I would like to understand the optics in this LED pin-spot light, Please.

The LED is mounted on a star base & has a collimating lens in front of the LED then there is a convex lens at the front of the snoot.

With shining the light up close say, 300mm / 1ft, away from an object the light is a nice round 50mm / 2" circle, but when shone across the room it is an image of the projected LED.

Yes I am surprised they have not earthed the heat sink as it is mains supply ?

[dabateman]

I counted 3 lenses. One directly mounted on the LED. It was quite large, you saw it when he swapped out the original LED.

Then a planar convex lens used in front, possibly 20-25mm in diameter that might be between 50mm to 100mm in focal length. The flat side facing the LED. This one he was adjusting with the spacing from the LED. His new configuration needed it much farther than the original.

The last optic is a bi convex lens possibly 100mm focal length at about 38 to 50mm in diameter. Hard to see exactly the size but looked less than 2 inches (50mm). The curvature was clearly more than a 150mm focal length lens. But not a bulbous as the 75mm I have. I justgot a fused silica 50mm round 39mm focal length lens. Very fun.

So I am guessing the optics based on the recent fused silica lenses I have and have been playing with.

There might be a software program around to type this in to get the best focal lengths for projecting.

Based on the cost of his unit. I would also guess them to be standard BK7 glass elements. So wavelength cut off around 350nm.

Which is not bad at all for an LED, since there are very few at 340nm and less.
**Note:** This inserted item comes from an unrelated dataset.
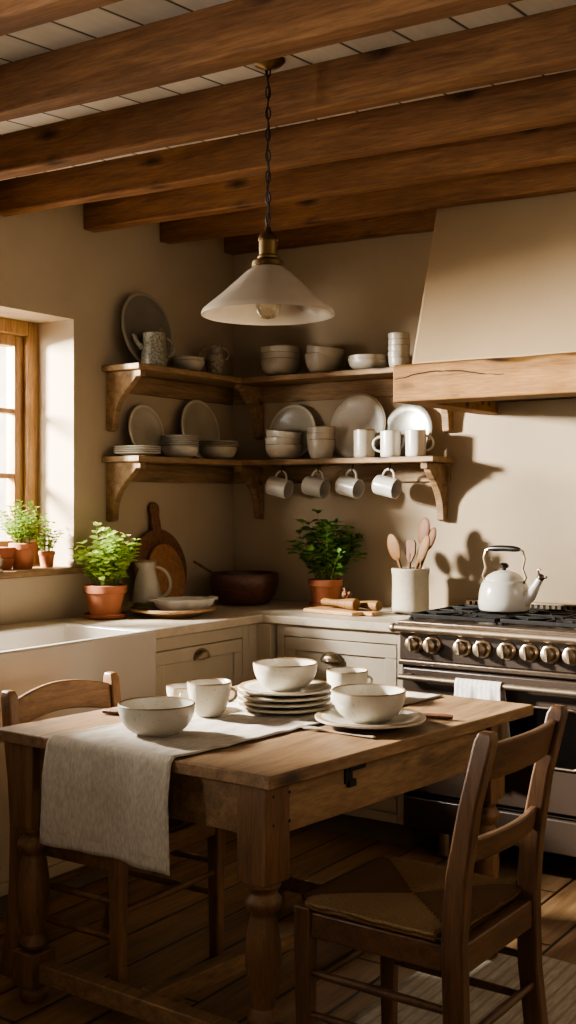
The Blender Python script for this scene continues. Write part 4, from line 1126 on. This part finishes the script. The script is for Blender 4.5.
# ------------------------------------------------------------------ chairs
def chair(label, loc, rz, wd, dp, hgt, arch, mats, lean=.075, sz=.455):
    mz, my = mats
    c = thing('dining_chair', label, 'chair', loc, rz)
    hx, hy_ = dp / 2, wd / 2
    for s in (-1, 1):
        y = s * (hy_ - .018)
        MB().hexa([(hx - .045, y - .016, 0), (hx - .010, y - .016, 0), (hx - .010, y + .016, 0), (hx - .045, y + .016, 0)],
                  [(hx - .052, y - .021, sz + .004), (hx - .004, y - .021, sz + .004), (hx - .004, y + .021, sz + .004), (hx - .052, y + .021, sz + .004)]).build('leg', mz, c, .006, 3)
        # back post: splayed foot, upright at the seat, leaning above
        prof = [(0, -.045), (.12, -.022), (.28, -.004), (.46, 0), (.60, -.010), (.75, -.036), (hgt - .02, -lean), (hgt, -lean - .004)]
        vs = []; fs = []
        for k, (z, dx) in enumerate(prof):
            a = .026 if z < .7 else .022 if k < len(prof) - 1 else .016
            b = .019 if k < len(prof) - 1 else .014
            x = -hx + .026 + dx
            vs += [(x - a, y - b, z), (x + a, y - b, z), (x + a, y + b, z), (x - a, y + b, z)]
        for k in range(len(prof) - 1):
            for q in range(4):
                q2 = (q + 1) % 4; fs.append((4 * k + q, 4 * k + q2, 4 * k + 4 + q2, 4 * k + 4 + q))
        fs.append((3, 2, 1, 0)); e = 4 * (len(prof) - 1); fs.append((e, e + 1, e + 2, e + 3))
        MB().add(vs, fs).build('back_post', mz, c, .006, 3)
    fr = MB()
    fr.box(hx - .05, hx - .012, -hy_ + .04, hy_ - .04, sz - .065, sz - .008); fr.box(-hx + .008, -hx + .042, -hy_ + .036, hy_ - .036, sz - .075, sz - .008)
    for s in (-1, 1):
        y = s * (hy_ - .020); fr.box(-hx + .05, hx - .05, y - .015, y + .015, sz - .068, sz - .008)
    fr.build('seat_frame', my, c, .004)
    # rush seat: four woven triangles dipping to the middle
    st = MB(); n = 26; vs = []; fs = []
    sx0, sx1, sy = -hx + .035, hx - .004, hy_ - .004
    for j in range(n + 1):
        for i in range(n + 1):
            x = sx0 + (sx1 - sx0) * i / n; y = -sy + 2 * sy * j / n
            d = min(min(x - sx0, sx1 - x) / ((sx1 - sx0) / 2), (sy - abs(y)) / sy)
            z = sz + .006 + .010 * math.sin(min(1, d * 4) * PI / 2) - .012 * d * d
            a = abs(x - (sx0 + sx1) / 2) / (sx1 - sx0); b = abs(y) / (2 * sy)
            z -= .005 * max(0, 1 - abs(a - b) / .03)
            if (i in (0, n) and j in (0, 1, n - 1, n)) or (j in (0, n) and i in (0, 1, n - 1, n)): z -= .008
            vs.append((x, y, z))
    for j in range(n):
        for i in range(n):
            a = j * (n + 1) + i
            corner = (i < 3 or i > n - 4) and (j < 2 or j > n - 3)
            if corner and ((i < 2 or i > n - 3)): continue
            fs.append((a, a + 1, a + n + 2, a + n + 1))
    st.add([(x - (sx0 + sx1) / 2, y, z) for x, y, z in vs], fs)
    o = st.build('seat', M['rush'], c, 0, 2, 60, .02); o.location = ((sx0 + sx1) / 2, 0, 0)
    def rail(z, h, arch, name):
        n = 14; vs = []; fs = []
        def dx(zz):
            P = [(.46, 0), (.60, -.010), (.75, -.036), (hgt - .02, -lean)]
            for (z0, a), (z1, b) in zip(P, P[1:]):
                if zz <= z1: return a + (b - a) * (zz - z0) / (z1 - z0)
            return -lean
        for k in range(n + 1):
            t = k / n; y = (-hy_ + .037) + 2 * (hy_ - .037) * t
            cv = math.sin(PI * t); za = arch * cv
            bow = -.022 * cv
            for zz, th in ((z - h / 2 + za * .8, .009), (z + h / 2 + za, .009)):
                x = -hx + .026 + dx(zz) + bow
                vs += [(x - th, y, zz), (x + th, y, zz)]
        for k in range(n):
            a = 4 * k; b = a + 4
            fs += [(a, b, b + 1, a + 1), (a + 2, a + 3, b + 3, b + 2), (a, a + 2, b + 2, b), (a + 1, b + 1, b + 3, a + 3)]
        fs += [(0, 1, 3, 2), (4 * n, 4 * n + 2, 4 * n + 3, 4 * n + 1)]
        MB().add(vs, fs).build(name, my, c, .004, 2)
    rail(hgt - .075, .085, arch, 'top_rail'); rail(hgt - .275, .055, arch * .3, 'back_slat')
    for z, s in ((.20, -1), (.20, 1), (.30, -1), (.30, 1)):
        if z == .30 and wd < 0: continue
        y = s * (hy_ - .018)
        xb = -hx + .026 + (-.012 if z < .25 else -.003)
        MB().tube([(xb + .02, y, z), (0, y, z), (hx - .04, y, z)], [.009, .0115, .009], 12).build('stretcher', my, c)
    MB().tube([(hx - .028, -hy_ + .032, .27), (hx - .028, 0, .27), (hx - .028, hy_ - .032, .27)], [.009, .0125, .009], 12).build('stretcher', my, c)
    MB().tube([(-hx + .010, -hy_ + .032, .24), (-hx + .010, 0, .24), (-hx + .010, hy_ - .032, .24)], [.009, .0115, .009], 12).build('stretcher', my, c)
    return c
chair('dark wooden rush seat chair at right of table, its back towards the viewer', (-1.295, 2.485, .009), PI - .03, .425, .45, .925, .004, (M['chair'], M['chairx']))
chair('lighter wooden rush seat chair with arched top rail, left of table under the runner', (-2.395, 2.632, 0), 0.0, .485, .45, .855, .030, (M['chair2'], M['chair2x']), .045)

# rug
rm = MB(); n = 60; vs = []; fs = []
rx0, rx1, ry0, ry1 = -1.62, -.2, 2.2, 3.42
for j in range(n + 1):
    for i in range(n + 1):
        x = rx0 + (rx1 - rx0) * i / n; y = ry0 + (ry1 - ry0) * j / n
        vs.append((x + .004 * math.sin(y * 31), y + .004 * math.sin(x * 27), .0045 + .0015 * math.sin(x * 9) * math.sin(y * 7)))
for j in range(n):
    for i in range(n):
        a = j * (n + 1) + i; fs.append((a, a + 1, a + n + 2, a + n + 1))

rm.add([(x - rx0, y - ry0, z) for x, y, z in vs], fs)
RUG = tag(rm.build('rug', M['rug'], None, 0, 2, 180, .005), 'flat grey woven rug on floor boards under the right chair', 'rug', (rx0, ry0, 0), 0)

# ------------------------------------------------------------------ pendant lamp
PX, PY = -1.778, 2.54
zc = ceil_z(PX, PY) + BH
lamp = thing('pendant_lamp', 'opal glass cone pendant lamp hanging on chain above table', 'pendant lamp', (PX, PY, 0))
zr = 1.930                      # rim height
MB().lathe([(0, 0), (.045, 0), (.047, -.006), (.035, -.018), (.012, -.024), (.006, -.03), (0, -.03)], 32, T(0, 0, zc + .002)).build('ceiling_rose', M['brass'], lamp)
sh = MB(); prof = [(.038, zr + .128), (.060, zr + .112), (.120, zr + .055), (.170, zr + .012), (.174, zr + .004), (.174, zr - .002), (.168, zr + .002)]
prof += [(.166, zr + .010), (.117, zr + .052), (.058, zr + .106), (.034, zr + .124)]
sh.lathe([(q[0] * 1.035, q[1]) for q in prof], 64).build('lamp_shade', M['opal'], lamp, 0, 2, 60)
MB().lathe([(0, zr + .238), (.008, zr + .236), (.010, zr + .225), (.022, zr + .215), (.027, zr + .205), (.027, zr + .200), (.0245, zr + .198), (.0245, zr + .160), (.028, zr + .156), (.028, zr + .150), (.043, zr + .142), (.044, zr + .130), (.040, zr + .126), (.03, zr + .12), (0, zr + .12)], 32).build('lamp_holder', M['brass'], lamp, 0, 2, 40)
MB().lathe([(0, zr + .12), (.014, zr + .12), (.014, zr + .085), (.018, zr + .075), (.030, zr + .05), (.034, zr + .025), (.031, zr + .005), (.020, zr - .008), (0, zr - .013)], 28).build('bulb', M['bulb'], lamp)
MB().tube([(-.008, 0, zr + .085), (-.010, 0, zr + .03), (0, 0, zr + .05), (.010, 0, zr + .03), (.008, 0, zr + .085)], .0012, 6).build('filament', M['brass'], lamp)
ch = MB(); z = zr + .240; k = 0; LK = .034
while z < zc - .03:
    pts = []
    for q in range(14):
        a = 2 * PI * q / 14; pts.append((.0062 * math.cos(a), 0, z + LK / 2 + (LK / 2) * math.sin(a)))
    ch.tube(pts, .0018, 6, RZ(PI / 2 * (k % 2) + .6), None, True); z += LK - .0055; k += 1
ch.build('chain', M['iron'], lamp)
MB().tube([(.003 * math.sin(z * 60), .003 * math.cos(z * 60), z) for z in [zr + .235 + (zc - .02 - zr - .235) * q / 80 for q in range(81)]], .0022, 6).build('cord', M['iron'], lamp)

# ------------------------------------------------------------------ light
W = bpy.data.worlds.new('sky'); S.world = W; W.use_nodes = True
bg = W.node_tree.nodes['Background']; bg.inputs[0].default_value = (1.0, .97, .93, 1); bg.inputs[1].default_value = 6.0
def area(name, loc, target, sx, sy, power, col, spread=180):
    L = bpy.data.lights.new(name, 'AREA'); L.shape = 'RECTANGLE'; L.size = sx; L.size_y = sy; L.energy = power; L.color = col
    L.spread = math.radians(spread)
    o = bpy.data.objects.new(name, L); COL.objects.link(o); o.location = loc
    o.rotation_euler = (Vector(target) - Vector(loc)).to_track_quat('-Z', 'Y').to_euler(); return o
area('daylight_near_window', (XW - 1.3, -.5, 1.56), (-1.6, 4.4, 1.5), .7, .35, 365, (1, .955, .88))
area('daylight_sink_window', (XW - 1.15, 2.35, 2.1), (-2.2, 3.0, .8), .32, .32, 1500, (1, .97, .91))
area('room_fill', (.9, -1.2, 1.7), (-2.2, 3.2, 1.4), 1.6, 1.2, 12, (1, .95, .88))

# ------------------------------------------------------------------ camera
cam = bpy.data.cameras.new('camera'); co = bpy.data.objects.new('camera', cam); COL.objects.link(co)
cam.sensor_fit = 'VERTICAL'; cam.sensor_height = 36; cam.sensor_width = 36
cam.lens = 1150 / 1024 * 36; cam.shift_y = -12 / 1024
cam.clip_start = .05
co.location = (0, 0, EYE); co.rotation_euler = (PI / 2, 0, math.radians(34))
S.camera = co
S.view_settings.view_transform = 'AgX'
S.view_settings.look = 'AgX - Medium High Contrast'
S.view_settings.exposure = 0.34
You could buy one of these and flip out the chip for yours and see if it still works. With the correct driver of course, which I still haven't gotten my head around yet.

 

[colinbm]

Thanks Dave, Yes I have one, blue 460nm, was sold as a 30w, but only draws 2.5A at 240V.

The planar convex lens in front of the LED is plastic, the bi-convex lens is glass if unknown formula.

LED drivers are a whole science of their own.....

[Stefano]

I guessed the video before opening your link. I saw it too. You see a circle if you are not far enough because you see the unfocused image of the LED.

[colinbm]

Why would you want the projected image of the LED ?

[Stefano]

Why would you want the projected image of the LED ?

Because that's the narrowest beam you can get. You can not collimate an LED or a light source as much as you want (except for lasers, which are still diffraction-limited, but that's another thing). If you have an LED and a convex lens (the best is to use a plano-convex lens with the flat surface towards the LED), and you put the lens above the LED, you will notice that the beam becomes narrower and narrower as you increase the distance between the lens and the LED. At a certain distance, correlated with the focal length of your lens, you will see a projected image of the LED on a wall or something (far away from you). If you keep moving your lens, the image will become bigger and bigger again. It is like using a magnifying glass under the Sun to burn things (even if that isn't collimation, but "re-concentration"). You can't make an infinitely small spot. When you have the minimum spot size, what you actually have is a miniature image of the Sun's disk.

[colinbm]

Thanks Stefano, I can see it clearly now.